2016 yılı Charlemagne Ödülü vesilesiyle Avrupa’nın simgesel vaziyetine bir göz atıldığında, Avrupa Birliği projesinin bir fikir olarak doğuşundan bugüne kadar Hristiyanlık ile ve geniş bir “Batı” ile iç içe inşa edildiği ve hala ediliyor olduğu anlaşılmakta. Üretilen Avrupa, tarihsel referanslar ile emperyal bir imaj ile desteklenmekte. O derece ki imajı muğlak da olsa Charlemagne ile 9. yüzyıldan kalma bir “kurucu baba” bulunmuş. Bu Avrupa, net bir şekilde Batı-Avrupa’dır, hatta büyük ölçüde Almanya-Fransa ya da diğer bir değişle “Çekirdek Avrupa”dır.
Kim laik, kim ruhban?
Asırlarca imparatorlara taç giydiren ve nadiren ödül kabul eden Papalık ise artık imparatorun adını taşıyan ödülü almakta, ancak ödülü alan diğer kimseler gibi seremoni için imparatorun başkentine gitmek zahmetine katlanmamaktadır.
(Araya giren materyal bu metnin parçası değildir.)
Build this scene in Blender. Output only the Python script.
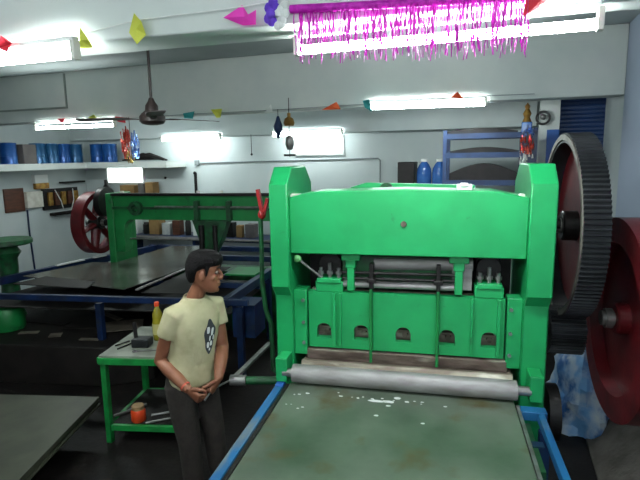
import bpy, bmesh, math, random
from mathutils import Vector, Matrix, noise
for o in list(bpy.data.objects): bpy.data.objects.remove(o)
S = bpy.context.scene; COL = S.collection
PI = math.pi
def srgb(r, g, b):
    f = lambda c: (c/255/12.92) if c/255 <= .04045 else ((c/255+.055)/1.055)**2.4
    return (f(r), f(g), f(b), 1)

# ------------------------------------------------------------------ camera
YAW, PITCH, ROLL, FPX = math.radians(12.9), math.radians(9.16), math.radians(-.93), 518
fw = Vector((-math.sin(YAW)*math.cos(PITCH), math.cos(YAW)*math.cos(PITCH), -math.sin(PITCH)))
rt = Vector((math.cos(YAW), math.sin(YAW), 0)); up = rt.cross(fw)
r2 = math.cos(ROLL)*rt + math.sin(ROLL)*up; u2 = -math.sin(ROLL)*rt + math.cos(ROLL)*up
cd = bpy.data.cameras.new('camera'); cam = bpy.data.objects.new('camera', cd); COL.objects.link(cam)
cd.sensor_width = 36; cd.lens = FPX/640*36; cd.clip_start = .05
M4 = Matrix((r2, u2, -fw)).transposed().to_4x4(); M4.translation = (0, 0, 2.2); cam.matrix_world = M4
S.camera = cam
# ------------------------------------------------------------------ world, exposure, added fill light behind the camera
W = bpy.data.worlds.new('world'); S.world = W; W.use_nodes = True
bg = W.node_tree.nodes['Background']; bg.inputs[0].default_value = (.75, .9, 1, 1); bg.inputs[1].default_value = .04
S.view_settings.view_transform = 'Standard'; S.view_settings.look = 'None'
S.view_settings.exposure = 0; S.view_settings.gamma = 1; S.view_settings.use_curve_mapping = False
BROT = math.radians(-6.16); TB = Matrix.Rotation(BROT, 4, 'Z')          # the building sits a little askew to the press
def B(u, v, z=0): return TB @ Vector((u, v, z))
def area(name, loc, target, sx, sy, power, col):
    l = bpy.data.lights.new(name, 'AREA'); l.shape = 'RECTANGLE'; l.size = sx; l.size_y = sy; l.energy = power; l.color = col
    o = bpy.data.objects.new(name, l); COL.objects.link(o); o.location = loc
    o.rotation_euler = (Vector(target)-Vector(loc)).to_track_quat('-Z', 'Y').to_euler(); return o
area('front_fill', B(.2, -2.6, 2.2), B(-.6, 4, 2.4), 2.6, 2.0, 38, (.86, .95, 1))  # unseen area light added to brighten the press front and near beam
TUBE_L = (150, 105, 60)                                  # near, middle and far rows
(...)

Katolik Kilisesi’nin ruhani lideri törende Avrupa’nın hem bugünü için karamsar bir tablo çizerken hem de yarını için bir teklifte bulunurken, çelişkili bir şekilde dini ve dindışı -hatta din karşıtı Hümanizm gibi- referansları bir arada kullanmaktadır. İşin daha da garip tarafı şu ki Avrupa’nın laik siyasal eliti, Avrupa’yı birleştirecek ruh için Charlemagne üzerinden Hristiyan bir babaya atıf yapıp Papa’nın huzurunda el bağlarken, ruhbanların başı olarak Papa, aydınlanmanın değerlerine atıf yapmaktadır. Bu bağlamda ödülün takdiminde rol oynayan ya da en azından sahne alan, ruhbanlık-dışı olmanın ötesinde sekülerlik yanlısı “kudretli” idarecilerin durumu da ayrı bir paradoks olarak değerlendirilebilir.